Bei der offiziellen Eröffnung versuchen sich auch Kölns Sportbotschafter Toni Schumacher und Torsten May an ein paar Bällen unter der Maske, wobei sie sich von einem erfahrenen Spieler leiten lassen. Schumacher zollt den Spielern anschließend Hochachtung, denn „für einen Sehenden ist es eine Katastrophe, man ist völlig orientierungslos. Das Klingeln des Balls geht in den Umgebungsgeräuschen unter, man hat keine Übung es herauszufiltern.“

Während sich Schalke und St.

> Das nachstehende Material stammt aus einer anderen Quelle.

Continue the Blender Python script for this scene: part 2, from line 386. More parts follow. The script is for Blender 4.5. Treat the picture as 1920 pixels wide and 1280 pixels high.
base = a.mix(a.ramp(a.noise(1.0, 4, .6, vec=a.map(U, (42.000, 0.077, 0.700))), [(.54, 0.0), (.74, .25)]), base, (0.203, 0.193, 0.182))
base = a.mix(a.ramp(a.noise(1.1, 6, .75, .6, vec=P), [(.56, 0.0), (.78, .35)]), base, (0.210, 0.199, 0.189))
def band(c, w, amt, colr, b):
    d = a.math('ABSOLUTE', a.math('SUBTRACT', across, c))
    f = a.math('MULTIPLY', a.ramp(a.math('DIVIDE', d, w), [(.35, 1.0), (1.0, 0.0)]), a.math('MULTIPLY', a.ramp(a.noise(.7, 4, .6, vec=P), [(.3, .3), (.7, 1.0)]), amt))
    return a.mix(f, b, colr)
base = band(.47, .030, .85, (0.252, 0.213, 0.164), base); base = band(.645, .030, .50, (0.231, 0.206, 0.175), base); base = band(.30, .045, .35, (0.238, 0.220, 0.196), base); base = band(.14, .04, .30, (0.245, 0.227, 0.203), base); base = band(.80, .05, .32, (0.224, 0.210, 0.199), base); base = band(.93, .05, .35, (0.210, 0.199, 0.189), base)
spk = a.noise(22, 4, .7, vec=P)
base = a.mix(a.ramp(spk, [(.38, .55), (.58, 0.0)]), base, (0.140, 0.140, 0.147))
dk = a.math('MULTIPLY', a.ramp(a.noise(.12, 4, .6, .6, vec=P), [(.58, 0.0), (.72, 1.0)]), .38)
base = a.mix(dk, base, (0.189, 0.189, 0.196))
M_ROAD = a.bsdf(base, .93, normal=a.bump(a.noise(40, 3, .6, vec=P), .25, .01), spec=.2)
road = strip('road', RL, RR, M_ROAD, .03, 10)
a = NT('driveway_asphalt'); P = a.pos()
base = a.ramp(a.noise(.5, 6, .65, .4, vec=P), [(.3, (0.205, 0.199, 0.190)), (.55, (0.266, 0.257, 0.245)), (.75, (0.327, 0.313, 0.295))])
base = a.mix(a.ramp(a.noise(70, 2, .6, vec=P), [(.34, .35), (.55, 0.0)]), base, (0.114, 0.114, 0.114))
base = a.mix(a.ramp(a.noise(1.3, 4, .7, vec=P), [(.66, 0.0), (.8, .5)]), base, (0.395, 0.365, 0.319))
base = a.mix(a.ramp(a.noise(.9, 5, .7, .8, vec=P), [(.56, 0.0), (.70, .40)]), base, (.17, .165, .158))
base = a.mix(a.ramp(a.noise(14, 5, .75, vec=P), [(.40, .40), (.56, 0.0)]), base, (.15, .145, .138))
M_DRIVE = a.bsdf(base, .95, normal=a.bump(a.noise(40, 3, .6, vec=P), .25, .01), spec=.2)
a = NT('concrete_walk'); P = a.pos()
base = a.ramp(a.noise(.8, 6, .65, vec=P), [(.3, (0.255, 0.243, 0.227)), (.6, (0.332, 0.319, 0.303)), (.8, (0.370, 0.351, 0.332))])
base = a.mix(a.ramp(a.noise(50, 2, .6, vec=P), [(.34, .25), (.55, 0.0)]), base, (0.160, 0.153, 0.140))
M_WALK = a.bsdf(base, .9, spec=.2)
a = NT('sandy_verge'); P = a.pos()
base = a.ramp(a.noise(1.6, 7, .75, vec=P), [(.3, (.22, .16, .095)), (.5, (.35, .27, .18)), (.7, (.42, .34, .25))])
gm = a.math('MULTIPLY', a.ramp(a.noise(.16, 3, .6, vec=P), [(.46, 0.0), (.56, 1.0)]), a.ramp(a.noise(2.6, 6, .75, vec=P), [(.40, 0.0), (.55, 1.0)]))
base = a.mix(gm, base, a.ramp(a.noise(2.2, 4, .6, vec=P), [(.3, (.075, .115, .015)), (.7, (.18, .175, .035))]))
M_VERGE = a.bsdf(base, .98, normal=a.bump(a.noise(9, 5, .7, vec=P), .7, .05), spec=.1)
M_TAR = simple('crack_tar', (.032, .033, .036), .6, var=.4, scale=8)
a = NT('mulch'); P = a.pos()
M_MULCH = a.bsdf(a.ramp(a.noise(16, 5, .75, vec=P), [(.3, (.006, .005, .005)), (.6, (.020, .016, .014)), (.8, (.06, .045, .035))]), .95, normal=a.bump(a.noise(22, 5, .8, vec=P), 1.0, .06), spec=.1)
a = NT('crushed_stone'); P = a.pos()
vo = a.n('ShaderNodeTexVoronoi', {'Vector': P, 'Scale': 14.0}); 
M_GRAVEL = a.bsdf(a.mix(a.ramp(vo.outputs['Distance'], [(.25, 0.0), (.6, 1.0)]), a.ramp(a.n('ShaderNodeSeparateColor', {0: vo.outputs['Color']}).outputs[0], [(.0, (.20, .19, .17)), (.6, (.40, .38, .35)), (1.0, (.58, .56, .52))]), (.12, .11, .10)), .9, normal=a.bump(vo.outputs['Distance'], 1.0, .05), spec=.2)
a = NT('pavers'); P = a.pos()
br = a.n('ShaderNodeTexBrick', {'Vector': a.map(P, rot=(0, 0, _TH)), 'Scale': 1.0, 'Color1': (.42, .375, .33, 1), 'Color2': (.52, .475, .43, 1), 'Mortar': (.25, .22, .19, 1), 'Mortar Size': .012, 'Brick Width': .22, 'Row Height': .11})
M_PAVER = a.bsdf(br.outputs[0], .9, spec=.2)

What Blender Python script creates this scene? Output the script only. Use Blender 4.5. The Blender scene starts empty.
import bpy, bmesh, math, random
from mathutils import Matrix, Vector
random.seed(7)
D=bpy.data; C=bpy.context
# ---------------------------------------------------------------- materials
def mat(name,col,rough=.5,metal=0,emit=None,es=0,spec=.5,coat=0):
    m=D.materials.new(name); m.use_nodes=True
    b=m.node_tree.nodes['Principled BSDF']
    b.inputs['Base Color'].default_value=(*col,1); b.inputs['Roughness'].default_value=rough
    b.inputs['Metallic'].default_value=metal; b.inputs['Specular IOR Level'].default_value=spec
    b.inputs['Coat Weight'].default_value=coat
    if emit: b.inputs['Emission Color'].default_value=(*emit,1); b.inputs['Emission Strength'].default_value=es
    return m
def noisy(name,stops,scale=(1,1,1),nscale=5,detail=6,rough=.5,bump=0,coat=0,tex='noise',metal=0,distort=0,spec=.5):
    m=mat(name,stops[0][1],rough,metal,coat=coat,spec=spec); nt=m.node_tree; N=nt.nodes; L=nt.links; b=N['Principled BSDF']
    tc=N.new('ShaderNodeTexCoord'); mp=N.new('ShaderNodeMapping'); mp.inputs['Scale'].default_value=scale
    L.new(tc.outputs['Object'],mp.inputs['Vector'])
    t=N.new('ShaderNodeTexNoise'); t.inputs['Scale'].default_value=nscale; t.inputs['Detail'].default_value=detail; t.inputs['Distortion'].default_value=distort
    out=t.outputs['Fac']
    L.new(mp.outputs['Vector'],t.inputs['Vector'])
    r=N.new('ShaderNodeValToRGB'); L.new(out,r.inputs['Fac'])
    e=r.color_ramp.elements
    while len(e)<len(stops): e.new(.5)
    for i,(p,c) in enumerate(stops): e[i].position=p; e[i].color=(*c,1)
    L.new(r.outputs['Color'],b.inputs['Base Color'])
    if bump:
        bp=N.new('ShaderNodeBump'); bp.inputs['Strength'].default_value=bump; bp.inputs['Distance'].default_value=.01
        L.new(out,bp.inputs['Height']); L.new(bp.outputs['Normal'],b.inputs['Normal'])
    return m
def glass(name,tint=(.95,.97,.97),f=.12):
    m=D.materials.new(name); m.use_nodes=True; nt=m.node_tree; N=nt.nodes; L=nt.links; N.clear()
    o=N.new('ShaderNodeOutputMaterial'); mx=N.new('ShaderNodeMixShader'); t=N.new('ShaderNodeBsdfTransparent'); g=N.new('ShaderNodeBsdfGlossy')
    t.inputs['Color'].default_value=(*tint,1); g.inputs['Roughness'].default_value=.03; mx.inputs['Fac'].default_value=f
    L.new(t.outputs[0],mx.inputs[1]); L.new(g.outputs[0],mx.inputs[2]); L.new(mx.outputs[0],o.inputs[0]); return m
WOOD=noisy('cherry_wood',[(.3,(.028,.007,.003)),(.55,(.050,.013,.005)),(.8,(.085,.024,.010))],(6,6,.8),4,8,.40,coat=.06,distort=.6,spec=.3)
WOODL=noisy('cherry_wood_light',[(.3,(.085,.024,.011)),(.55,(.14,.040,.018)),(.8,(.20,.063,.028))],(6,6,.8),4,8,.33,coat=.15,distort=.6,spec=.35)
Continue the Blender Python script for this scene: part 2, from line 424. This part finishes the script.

Pauli nichts schenken, warten die Spieler des FC Ingolstadt 04 auf ihr Spiel gegen Borussia Dortmund, unter ihnen auch Jan Adrian, der das Team mitgegründet hat. „In meiner Jugend konnte ich noch besser sehen und habe in der Freizeit Fußball gespielt, das ging damals noch. Als ich später nach einer Möglichkeit Sport treiben zu können gesucht habe, bin ich auf den Blindenfußball gestoßen“.

Er nahm mit dem FC Ingolstadt Kontakt auf und baute die Mannschaft mit Gleichgesinnten über einige Jahre auf – 2023 konnten sie dann erstmals in der Bundesliga antreten. „Der Sport gibt einem extrem viel Selbstbewusstsein, vor allem durch den Körperkontakt“, sagt er. „Im Alltag versucht man ja jeden Zusammenstoß zu vermeiden – aber hier muss man in die Zweikämpfe, da bekommt man ein ganz anderes Körpergefühl“.